Okkultismus

Der Okkultismus schließt die Kenntnis derjenigen Gesetze unseres Daseins in sich, die sich der gewöhnlichen Sinnesbeobachtung im alltäglichen menschlichen Erfahrungsbereiche entziehen. [1] (Der Grund seines Auftretens ist der folgende:) Die Worte nehmen immer mehr und mehr den Charakter an, nur auf Materielles angewendet zu werden. Hätte man (nun) noch 100 Jahre gewartet, dann könnten unsere Worte nicht mehr ausdrücken, was die Geisteswissenschaft zu sagen hat. [2] Im letzten Drittel des 19. Jahrhunderts sollten einige (Eingeweihte) hinausgehen, um der Menschheit zu verkünden, was sie heute wissen muß. Nichts anderes ist die Theosophie als die elementare Lehre des Okkultismus.

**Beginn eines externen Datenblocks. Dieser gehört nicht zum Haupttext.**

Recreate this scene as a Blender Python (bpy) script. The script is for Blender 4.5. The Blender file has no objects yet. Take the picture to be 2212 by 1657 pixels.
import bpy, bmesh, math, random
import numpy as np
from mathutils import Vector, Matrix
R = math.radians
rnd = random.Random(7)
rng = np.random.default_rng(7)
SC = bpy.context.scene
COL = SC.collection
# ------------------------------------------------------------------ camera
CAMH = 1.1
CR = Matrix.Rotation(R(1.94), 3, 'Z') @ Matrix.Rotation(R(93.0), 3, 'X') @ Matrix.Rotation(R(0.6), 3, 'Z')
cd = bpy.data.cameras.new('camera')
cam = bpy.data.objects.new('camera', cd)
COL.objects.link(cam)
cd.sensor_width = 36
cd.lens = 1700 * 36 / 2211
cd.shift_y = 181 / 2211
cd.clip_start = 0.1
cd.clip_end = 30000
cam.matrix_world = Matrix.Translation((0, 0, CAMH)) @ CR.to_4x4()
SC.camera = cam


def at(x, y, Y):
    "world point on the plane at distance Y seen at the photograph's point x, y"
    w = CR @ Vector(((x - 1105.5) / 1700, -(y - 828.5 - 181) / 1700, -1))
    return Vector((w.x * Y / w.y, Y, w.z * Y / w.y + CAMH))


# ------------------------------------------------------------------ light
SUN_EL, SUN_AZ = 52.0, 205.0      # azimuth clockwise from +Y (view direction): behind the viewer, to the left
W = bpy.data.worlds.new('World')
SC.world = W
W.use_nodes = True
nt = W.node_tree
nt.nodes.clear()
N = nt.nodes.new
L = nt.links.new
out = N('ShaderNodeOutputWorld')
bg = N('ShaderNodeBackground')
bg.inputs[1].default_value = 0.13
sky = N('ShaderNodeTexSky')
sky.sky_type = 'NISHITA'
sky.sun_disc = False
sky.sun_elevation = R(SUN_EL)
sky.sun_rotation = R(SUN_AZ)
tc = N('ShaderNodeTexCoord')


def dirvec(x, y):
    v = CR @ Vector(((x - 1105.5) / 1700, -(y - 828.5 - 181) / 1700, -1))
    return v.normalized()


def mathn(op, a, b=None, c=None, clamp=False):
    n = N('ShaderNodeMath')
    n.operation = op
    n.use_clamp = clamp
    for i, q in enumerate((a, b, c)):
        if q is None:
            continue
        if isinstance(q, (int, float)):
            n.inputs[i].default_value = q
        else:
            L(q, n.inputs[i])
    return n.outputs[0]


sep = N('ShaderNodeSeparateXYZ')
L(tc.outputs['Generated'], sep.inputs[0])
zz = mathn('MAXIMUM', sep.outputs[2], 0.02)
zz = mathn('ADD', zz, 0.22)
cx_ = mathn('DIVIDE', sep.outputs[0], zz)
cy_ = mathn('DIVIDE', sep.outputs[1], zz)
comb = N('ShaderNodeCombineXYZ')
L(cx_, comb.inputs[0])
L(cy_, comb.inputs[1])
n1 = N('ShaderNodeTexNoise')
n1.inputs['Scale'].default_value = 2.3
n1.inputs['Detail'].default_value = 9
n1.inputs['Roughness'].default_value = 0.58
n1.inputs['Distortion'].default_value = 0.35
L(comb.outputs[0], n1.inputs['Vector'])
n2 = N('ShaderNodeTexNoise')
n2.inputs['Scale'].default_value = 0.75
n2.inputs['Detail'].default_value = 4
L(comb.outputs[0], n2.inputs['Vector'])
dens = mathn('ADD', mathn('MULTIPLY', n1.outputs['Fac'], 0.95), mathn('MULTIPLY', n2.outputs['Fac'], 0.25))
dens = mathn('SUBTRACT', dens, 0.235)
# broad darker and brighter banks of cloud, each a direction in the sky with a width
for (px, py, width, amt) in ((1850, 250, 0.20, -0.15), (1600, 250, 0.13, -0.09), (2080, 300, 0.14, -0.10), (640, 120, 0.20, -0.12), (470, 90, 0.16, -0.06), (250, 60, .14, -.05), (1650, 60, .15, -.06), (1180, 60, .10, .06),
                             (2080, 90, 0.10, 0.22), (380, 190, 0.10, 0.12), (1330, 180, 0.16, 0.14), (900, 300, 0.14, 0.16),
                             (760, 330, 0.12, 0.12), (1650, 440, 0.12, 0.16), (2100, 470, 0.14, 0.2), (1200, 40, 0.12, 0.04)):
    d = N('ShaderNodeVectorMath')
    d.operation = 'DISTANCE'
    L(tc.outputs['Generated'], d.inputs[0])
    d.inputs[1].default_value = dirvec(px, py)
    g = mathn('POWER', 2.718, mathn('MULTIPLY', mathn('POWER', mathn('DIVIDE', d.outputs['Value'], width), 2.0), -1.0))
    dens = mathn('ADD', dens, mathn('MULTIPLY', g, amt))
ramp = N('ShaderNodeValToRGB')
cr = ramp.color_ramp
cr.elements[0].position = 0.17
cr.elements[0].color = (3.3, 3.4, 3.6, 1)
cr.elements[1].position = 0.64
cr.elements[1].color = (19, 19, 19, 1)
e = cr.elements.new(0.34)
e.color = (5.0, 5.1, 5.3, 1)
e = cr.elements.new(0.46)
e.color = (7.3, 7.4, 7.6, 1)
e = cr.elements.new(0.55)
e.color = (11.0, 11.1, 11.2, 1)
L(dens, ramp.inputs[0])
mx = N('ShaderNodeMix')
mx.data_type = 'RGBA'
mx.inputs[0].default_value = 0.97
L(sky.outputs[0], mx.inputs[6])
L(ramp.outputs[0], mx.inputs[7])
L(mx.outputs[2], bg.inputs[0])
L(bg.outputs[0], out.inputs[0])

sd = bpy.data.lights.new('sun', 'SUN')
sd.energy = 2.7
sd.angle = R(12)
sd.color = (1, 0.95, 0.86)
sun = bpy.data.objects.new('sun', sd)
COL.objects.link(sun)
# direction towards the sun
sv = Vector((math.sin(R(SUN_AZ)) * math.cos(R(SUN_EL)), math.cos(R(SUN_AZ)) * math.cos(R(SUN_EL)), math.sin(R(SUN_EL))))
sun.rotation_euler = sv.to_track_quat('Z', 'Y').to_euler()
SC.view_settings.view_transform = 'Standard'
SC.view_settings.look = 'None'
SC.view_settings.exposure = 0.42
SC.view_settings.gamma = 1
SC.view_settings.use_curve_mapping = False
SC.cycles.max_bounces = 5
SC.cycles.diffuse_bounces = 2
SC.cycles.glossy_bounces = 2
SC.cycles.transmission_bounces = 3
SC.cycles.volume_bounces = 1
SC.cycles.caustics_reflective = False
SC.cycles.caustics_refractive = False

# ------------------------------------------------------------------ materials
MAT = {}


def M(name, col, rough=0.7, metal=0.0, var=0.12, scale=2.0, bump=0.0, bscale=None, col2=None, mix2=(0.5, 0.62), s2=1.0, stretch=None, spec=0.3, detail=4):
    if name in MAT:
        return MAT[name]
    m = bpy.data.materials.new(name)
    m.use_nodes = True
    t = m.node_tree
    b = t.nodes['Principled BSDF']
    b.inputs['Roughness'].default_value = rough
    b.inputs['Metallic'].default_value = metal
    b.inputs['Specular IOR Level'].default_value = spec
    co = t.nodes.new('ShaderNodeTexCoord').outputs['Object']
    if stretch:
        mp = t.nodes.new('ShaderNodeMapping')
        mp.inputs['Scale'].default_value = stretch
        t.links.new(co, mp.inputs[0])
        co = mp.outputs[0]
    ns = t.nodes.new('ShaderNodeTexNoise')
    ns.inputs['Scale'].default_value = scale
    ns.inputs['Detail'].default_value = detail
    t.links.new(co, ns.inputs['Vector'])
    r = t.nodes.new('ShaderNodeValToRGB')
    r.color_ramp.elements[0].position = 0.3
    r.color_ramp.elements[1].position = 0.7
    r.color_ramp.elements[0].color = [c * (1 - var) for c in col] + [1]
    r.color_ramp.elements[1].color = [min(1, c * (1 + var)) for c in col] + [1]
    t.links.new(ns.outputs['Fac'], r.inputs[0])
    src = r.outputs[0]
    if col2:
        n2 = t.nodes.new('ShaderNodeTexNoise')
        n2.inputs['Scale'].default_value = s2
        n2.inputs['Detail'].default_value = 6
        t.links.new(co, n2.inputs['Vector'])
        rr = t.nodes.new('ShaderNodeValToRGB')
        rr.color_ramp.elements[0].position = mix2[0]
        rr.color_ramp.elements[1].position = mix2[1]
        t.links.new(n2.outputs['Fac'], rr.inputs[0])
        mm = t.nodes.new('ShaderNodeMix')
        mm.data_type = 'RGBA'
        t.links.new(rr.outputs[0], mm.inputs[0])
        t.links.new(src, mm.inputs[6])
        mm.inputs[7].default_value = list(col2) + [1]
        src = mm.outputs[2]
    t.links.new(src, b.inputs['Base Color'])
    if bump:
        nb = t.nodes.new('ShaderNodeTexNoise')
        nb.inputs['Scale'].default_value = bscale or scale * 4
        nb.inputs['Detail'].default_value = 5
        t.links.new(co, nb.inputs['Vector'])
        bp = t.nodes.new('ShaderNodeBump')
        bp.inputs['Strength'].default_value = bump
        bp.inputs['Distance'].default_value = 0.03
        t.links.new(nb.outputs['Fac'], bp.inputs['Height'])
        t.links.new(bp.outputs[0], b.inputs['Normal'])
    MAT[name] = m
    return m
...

Wenn wir nun zurückblicken in jene fernen Zeiten, wo der Okkultismus geheim betrieben worden war, so gab es dreierlei Arten, durch die der Mensch in Beziehung kommen konnte zu den übersinnlichen Welten: 1. als Eingeweihter, 2. als Hellseher, 3. als Adept. Das waren in den alten Zeiten drei streng voneinander geschiedene Arten. [3]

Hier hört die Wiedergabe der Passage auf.